# INSTRUCTIONS TO FOLLOW
Transcribe every line exactly. Leave the pictures behind.

# DATA TO PROCESS
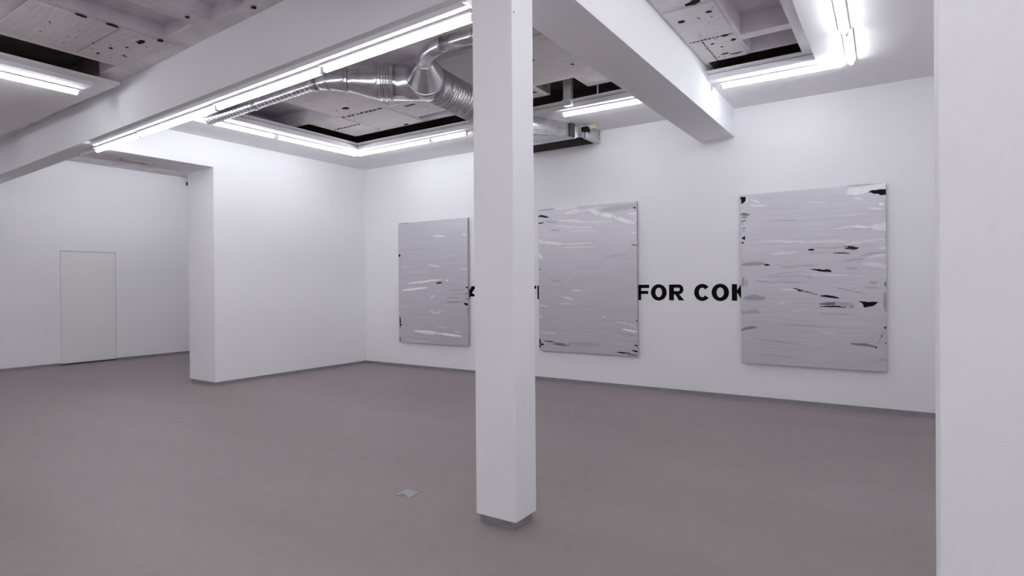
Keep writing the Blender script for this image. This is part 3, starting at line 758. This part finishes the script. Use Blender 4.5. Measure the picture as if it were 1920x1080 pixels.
def painting(name, x0, x1, z0, z1, strokes, seed, label):
    o = empty(name, (x0, 0, z0))
    tag(o, label, 'painting', 'silver paintings on the back wall')
    w, h = x1 - x0, z1 - z0
    box_obj('canvas', (0, w, -0.050, -0.006, 0, h), 'canvas_side', o, bevel=0.004)
    face = box_obj('painted_face', (0.0, w, -0.055, -0.049, 0.0, h), paint_mat('silver_grey_paint', seed), o)
    mats = {k: paint_mat(v[0], seed, *v[1:]) for k, v in PAINT.items()}
    rnd = random.Random(seed)
    base_y = -0.0553
    for i, s in enumerate(strokes):
        bm = bmesh.new()
        fade = bm.verts.layers.float.new('fade')
        y0 = base_y - 0.0005 - 0.00003 * i
        if s[0] == 'P':
            col = s[1]; pts = []
            n = len(s[2])
            for k in range(n):
                a, b2 = s[2][k], s[2][(k + 1) % n]
                for t in (0, 0.25, 0.5, 0.75):
                    j = 0.003 if t == 0 else 0.006
                    pts.append((a[0] + (b2[0] - a[0]) * t + rnd.uniform(-j, j) * 0.6, a[1] + (b2[1] - a[1]) * t + rnd.uniform(-j, j)))
            cx = sum(p[0] for p in pts) / len(pts); cz = sum(p[1] for p in pts) / len(pts)
            rings = []
            for sc, fd in ((1.06, 0.0), (0.86, 1.0)):
                ring = []
                for p in pts:
                    v = bm.verts.new((min(max(cx + (p[0] - cx) * sc, 0), w), y0, min(max(cz + (p[1] - cz) * sc, 0), h)))
                    v[fade] = fd
                    if v.co.x < 0.004 or v.co.x > w - 0.004: v[fade] = 1.0
                    ring.append(v)
                rings.append(ring)
            c = bm.verts.new((cx, y0, cz)); c[fade] = 1.0
            n = len(pts)
            for k in range(n):
                bm.faces.new((rings[0][k], rings[0][(k + 1) % n], rings[1][(k + 1) % n], rings[1][k]))
                bm.faces.new((rings[1][k], rings[1][(k + 1) % n], c))
        else:
            col, ax_, az, bx_, bz, th = s
            d = Vector((bx_ - ax_, bz - az)); ln = max(d.length, 1e-4); d /= ln
            nn = Vector((-d.y, d.x))
            n = 12 if ln > 0.06 else 6
            ext = min(0.25 * ln, 0.03)
            wob = rnd.uniform(-0.35, 0.35) * th
            rows = [[], [], [], []]
            for k in range(n + 1):
                t = k / n
                e = 0.45 + 0.75 * min(1.0, 3.0 * min(t, 1 - t))
                c = Vector((ax_, az)) + d * (-ext + (ln + 2 * ext) * t) + nn * (wob * math.sin(math.pi * t) + rnd.uniform(-0.07, 0.07) * th)
                ends = 0.0 if k in (0, n) else 1.0
                for r, (f_, fd) in enumerate(((-0.62, 0.0), (-0.26, 1.0), (0.26, 1.0), (0.62, 0.0))):
                    p = c + nn * th * f_ * e * rnd.uniform(0.85, 1.15)
                    v = bm.verts.new((min(max(p.x, 0.0), w), y0, min(max(p.y, 0.0), h)))
                    v[fade] = fd * ends
                    rows[r].append(v)
            for r in range(3):
                for k in range(n):
                    bm.faces.new((rows[r][k], rows[r][k + 1], rows[r + 1][k + 1], rows[r + 1][k]))
        obj('brush_stroke', bm, mats[col], face)
    return o


painting('painting', 0.943, 2.567, 0.464, 2.660, STROKES_1, 3, 'silver-grey abstract canvas with few pale strokes, left of the column')
painting('painting', 3.982, 5.605, 0.474, 2.677, STROKES_2, 7, 'silver-grey abstract canvas with white sweeps along its top, between column and FOR')
painting('painting', 7.011, 8.586, 0.480, 2.632, STROKES_3, 12, 'silver-grey abstract canvas with black patches, right of the lettering')
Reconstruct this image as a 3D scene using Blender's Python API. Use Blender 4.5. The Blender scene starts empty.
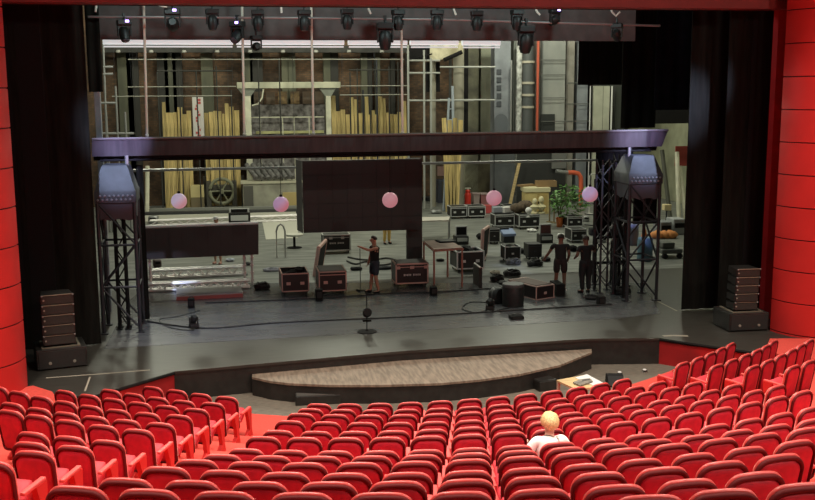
import bpy, bmesh, math, random
import numpy as np
from mathutils import Vector, Matrix, Euler
random.seed(7)
SC = bpy.context.scene
COL = SC.collection
PI = math.pi
# ------------------------------------------------------------------ camera
FPX, YH, XA, RHO, HC = 1000.0, 90.0, 225.0, .006, 6.22
TH = math.atan((250 - YH) / FPX)
PSI = math.atan((407.5 - XA) / (FPX / math.cos(TH)))
FW = Vector((math.sin(PSI) * math.cos(TH), math.cos(PSI) * math.cos(TH), -math.sin(TH)))
R0 = Vector((math.cos(PSI), -math.sin(PSI), 0))
U0 = R0.cross(FW)
RT = R0 * math.cos(RHO) - U0 * math.sin(RHO)
UP = U0 * math.cos(RHO) + R0 * math.sin(RHO)
CAM = Vector((0, 0, HC))
cd = bpy.data.cameras.new('camera'); cam = bpy.data.objects.new('camera', cd); COL.objects.link(cam)
cd.sensor_width = 36; cd.lens = FPX * 36 / 815; cd.clip_end = 300; cd.clip_start = .1
m3 = Matrix((RT, UP, -FW)).transposed()
cam.matrix_world = Matrix.Translation(CAM) @ m3.to_4x4()
SC.camera = cam
SC.view_settings.view_transform = 'Standard'; SC.view_settings.look = 'None'
SC.view_settings.gamma = 1; SC.view_settings.exposure = 0; SC.view_settings.use_curve_mapping = False

def ray(x, y): return FW * FPX + RT * (x - 407.5) - UP * (y - 250)
def P(x, y, z=0.0):                      # where the sight line meets a level
    d = ray(x, y); return CAM + d * ((z - HC) / d.z)
def Q(x, y, Y):                          # where the sight line meets a plane across the stage
    d = ray(x, y); return CAM + d * (Y / d.y)
def MPX(p): return (p - CAM).dot(FW) / FPX   # metres per pixel there

# ------------------------------------------------------------------ materials
MATS = {}
def mat(name, col, rough=.6, metal=0., var=0., scale=6., bump=0., emit=0., spec=None, col2=None, stretch=None):
    if name in MATS: return MATS[name]
    m = bpy.data.materials.new(name); m.use_nodes = True
    nt = m.node_tree; b = nt.nodes['Principled BSDF']
    b.inputs['Base Color'].default_value = (*col, 1); b.inputs['Roughness'].default_value = rough
    b.inputs['Metallic'].default_value = metal
    if spec is not None: b.inputs['Specular IOR Level'].default_value = spec
    if emit:
        b.inputs['Emission Color'].default_value = (*col, 1); b.inputs['Emission Strength'].default_value = emit
    if var or bump or col2:
        tc = nt.nodes.new('ShaderNodeTexCoord'); n = nt.nodes.new('ShaderNodeTexNoise')
        mp = nt.nodes.new('ShaderNodeMapping'); mp.inputs['Scale'].default_value = stretch or (1, 1, 1)
        nt.links.new(tc.outputs['Object'], mp.inputs[0]); nt.links.new(mp.outputs[0], n.inputs['Vector'])
        n.inputs['Scale'].default_value = scale; n.inputs['Detail'].default_value = 5
        if var or col2:
            r = nt.nodes.new('ShaderNodeValToRGB')
            c2 = col2 or tuple(c * (1 - var) for c in col)
            c1 = col if col2 else tuple(min(1, c * (1 + var)) for c in col)
            r.color_ramp.elements[0].position = .35; r.color_ramp.elements[1].position = .65
            r.color_ramp.elements[0].color = (*c2, 1); r.color_ramp.elements[1].color = (*c1, 1)
            nt.links.new(n.outputs['Fac'], r.inputs[0]); nt.links.new(r.outputs[0], b.inputs['Base Color'])
        if bump:
            bp = nt.nodes.new('ShaderNodeBump'); bp.inputs['Strength'].default_value = bump; bp.inputs['Distance'].default_value = .02
            nt.links.new(n.outputs['Fac'], bp.inputs['Height']); nt.links.new(bp.outputs[0], b.inputs['Normal'])
    MATS[name] = m; return m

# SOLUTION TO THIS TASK
Keep writing the Blender script for this image. This is part 3, starting at line 758. This part finishes the script. Use Blender 4.5. Measure the picture as if it were 1920x1080 pixels.
def painting(name, x0, x1, z0, z1, strokes, seed, label):
    o = empty(name, (x0, 0, z0))
    tag(o, label, 'painting', 'silver paintings on the back wall')
    w, h = x1 - x0, z1 - z0
    box_obj('canvas', (0, w, -0.050, -0.006, 0, h), 'canvas_side', o, bevel=0.004)
    face = box_obj('painted_face', (0.0, w, -0.055, -0.049, 0.0, h), paint_mat('silver_grey_paint', seed), o)
    mats = {k: paint_mat(v[0], seed, *v[1:]) for k, v in PAINT.items()}
    rnd = random.Random(seed)
    base_y = -0.0553
    for i, s in enumerate(strokes):
        bm = bmesh.new()
        fade = bm.verts.layers.float.new('fade')
        y0 = base_y - 0.0005 - 0.00003 * i
        if s[0] == 'P':
            col = s[1]; pts = []
            n = len(s[2])
            for k in range(n):
                a, b2 = s[2][k], s[2][(k + 1) % n]
                for t in (0, 0.25, 0.5, 0.75):
                    j = 0.003 if t == 0 else 0.006
                    pts.append((a[0] + (b2[0] - a[0]) * t + rnd.uniform(-j, j) * 0.6, a[1] + (b2[1] - a[1]) * t + rnd.uniform(-j, j)))
            cx = sum(p[0] for p in pts) / len(pts); cz = sum(p[1] for p in pts) / len(pts)
            rings = []
            for sc, fd in ((1.06, 0.0), (0.86, 1.0)):
                ring = []
                for p in pts:
                    v = bm.verts.new((min(max(cx + (p[0] - cx) * sc, 0), w), y0, min(max(cz + (p[1] - cz) * sc, 0), h)))
                    v[fade] = fd
                    if v.co.x < 0.004 or v.co.x > w - 0.004: v[fade] = 1.0
                    ring.append(v)
                rings.append(ring)
            c = bm.verts.new((cx, y0, cz)); c[fade] = 1.0
            n = len(pts)
            for k in range(n):
                bm.faces.new((rings[0][k], rings[0][(k + 1) % n], rings[1][(k + 1) % n], rings[1][k]))
                bm.faces.new((rings[1][k], rings[1][(k + 1) % n], c))
        else:
            col, ax_, az, bx_, bz, th = s
            d = Vector((bx_ - ax_, bz - az)); ln = max(d.length, 1e-4); d /= ln
            nn = Vector((-d.y, d.x))
            n = 12 if ln > 0.06 else 6
            ext = min(0.25 * ln, 0.03)
            wob = rnd.uniform(-0.35, 0.35) * th
            rows = [[], [], [], []]
            for k in range(n + 1):
                t = k / n
                e = 0.45 + 0.75 * min(1.0, 3.0 * min(t, 1 - t))
                c = Vector((ax_, az)) + d * (-ext + (ln + 2 * ext) * t) + nn * (wob * math.sin(math.pi * t) + rnd.uniform(-0.07, 0.07) * th)
                ends = 0.0 if k in (0, n) else 1.0
                for r, (f_, fd) in enumerate(((-0.62, 0.0), (-0.26, 1.0), (0.26, 1.0), (0.62, 0.0))):
                    p = c + nn * th * f_ * e * rnd.uniform(0.85, 1.15)
                    v = bm.verts.new((min(max(p.x, 0.0), w), y0, min(max(p.y, 0.0), h)))
                    v[fade] = fd * ends
                    rows[r].append(v)
            for r in range(3):
                for k in range(n):
                    bm.faces.new((rows[r][k], rows[r][k + 1], rows[r + 1][k + 1], rows[r + 1][k]))
        obj('brush_stroke', bm, mats[col], face)
    return o


painting('painting', 0.943, 2.567, 0.464, 2.660, STROKES_1, 3, 'silver-grey abstract canvas with few pale strokes, left of the column')
painting('painting', 3.982, 5.605, 0.474, 2.677, STROKES_2, 7, 'silver-grey abstract canvas with white sweeps along its top, between column and FOR')
painting('painting', 7.011, 8.586, 0.480, 2.632, STROKES_3, 12, 'silver-grey abstract canvas with black patches, right of the lettering')
Reconstruct this image as a 3D scene using Blender's Python API. Use Blender 4.5. The Blender scene starts empty.
import bpy, bmesh, math, random
import numpy as np
from mathutils import Vector, Matrix, Euler
random.seed(7)
SC = bpy.context.scene
COL = SC.collection
PI = math.pi
# ------------------------------------------------------------------ camera
FPX, YH, XA, RHO, HC = 1000.0, 90.0, 225.0, .006, 6.22
TH = math.atan((250 - YH) / FPX)
PSI = math.atan((407.5 - XA) / (FPX / math.cos(TH)))
FW = Vector((math.sin(PSI) * math.cos(TH), math.cos(PSI) * math.cos(TH), -math.sin(TH)))
R0 = Vector((math.cos(PSI), -math.sin(PSI), 0))
U0 = R0.cross(FW)
RT = R0 * math.cos(RHO) - U0 * math.sin(RHO)
UP = U0 * math.cos(RHO) + R0 * math.sin(RHO)
CAM = Vector((0, 0, HC))
cd = bpy.data.cameras.new('camera'); cam = bpy.data.objects.new('camera', cd); COL.objects.link(cam)
cd.sensor_width = 36; cd.lens = FPX * 36 / 815; cd.clip_end = 300; cd.clip_start = .1
m3 = Matrix((RT, UP, -FW)).transposed()
cam.matrix_world = Matrix.Translation(CAM) @ m3.to_4x4()
SC.camera = cam
SC.view_settings.view_transform = 'Standard'; SC.view_settings.look = 'None'
SC.view_settings.gamma = 1; SC.view_settings.exposure = 0; SC.view_settings.use_curve_mapping = False

def ray(x, y): return FW * FPX + RT * (x - 407.5) - UP * (y - 250)
def P(x, y, z=0.0):                      # where the sight line meets a level
    d = ray(x, y); return CAM + d * ((z - HC) / d.z)
def Q(x, y, Y):                          # where the sight line meets a plane across the stage
    d = ray(x, y); return CAM + d * (Y / d.y)
def MPX(p): return (p - CAM).dot(FW) / FPX   # metres per pixel there

# ------------------------------------------------------------------ materials
MATS = {}
def mat(name, col, rough=.6, metal=0., var=0., scale=6., bump=0., emit=0., spec=None, col2=None, stretch=None):
    if name in MATS: return MATS[name]
    m = bpy.data.materials.new(name); m.use_nodes = True
    nt = m.node_tree; b = nt.nodes['Principled BSDF']
    b.inputs['Base Color'].default_value = (*col, 1); b.inputs['Roughness'].default_value = rough
    b.inputs['Metallic'].default_value = metal
    if spec is not None: b.inputs['Specular IOR Level'].default_value = spec
    if emit:
        b.inputs['Emission Color'].default_value = (*col, 1); b.inputs['Emission Strength'].default_value = emit
    if var or bump or col2:
        tc = nt.nodes.new('ShaderNodeTexCoord'); n = nt.nodes.new('ShaderNodeTexNoise')
        mp = nt.nodes.new('ShaderNodeMapping'); mp.inputs['Scale'].default_value = stretch or (1, 1, 1)
        nt.links.new(tc.outputs['Object'], mp.inputs[0]); nt.links.new(mp.outputs[0], n.inputs['Vector'])
        n.inputs['Scale'].default_value = scale; n.inputs['Detail'].default_value = 5
        if var or col2:
            r = nt.nodes.new('ShaderNodeValToRGB')
            c2 = col2 or tuple(c * (1 - var) for c in col)
            c1 = col if col2 else tuple(min(1, c * (1 + var)) for c in col)
            r.color_ramp.elements[0].position = .35; r.color_ramp.elements[1].position = .65
            r.color_ramp.elements[0].color = (*c2, 1); r.color_ramp.elements[1].color = (*c1, 1)
            nt.links.new(n.outputs['Fac'], r.inputs[0]); nt.links.new(r.outputs[0], b.inputs['Base Color'])
        if bump:
            bp = nt.nodes.new('ShaderNodeBump'); bp.inputs['Strength'].default_value = bump; bp.inputs['Distance'].default_value = .02
            nt.links.new(n.outputs['Fac'], bp.inputs['Height']); nt.links.new(bp.outputs[0], b.inputs['Normal'])
    MATS[name] = m; return m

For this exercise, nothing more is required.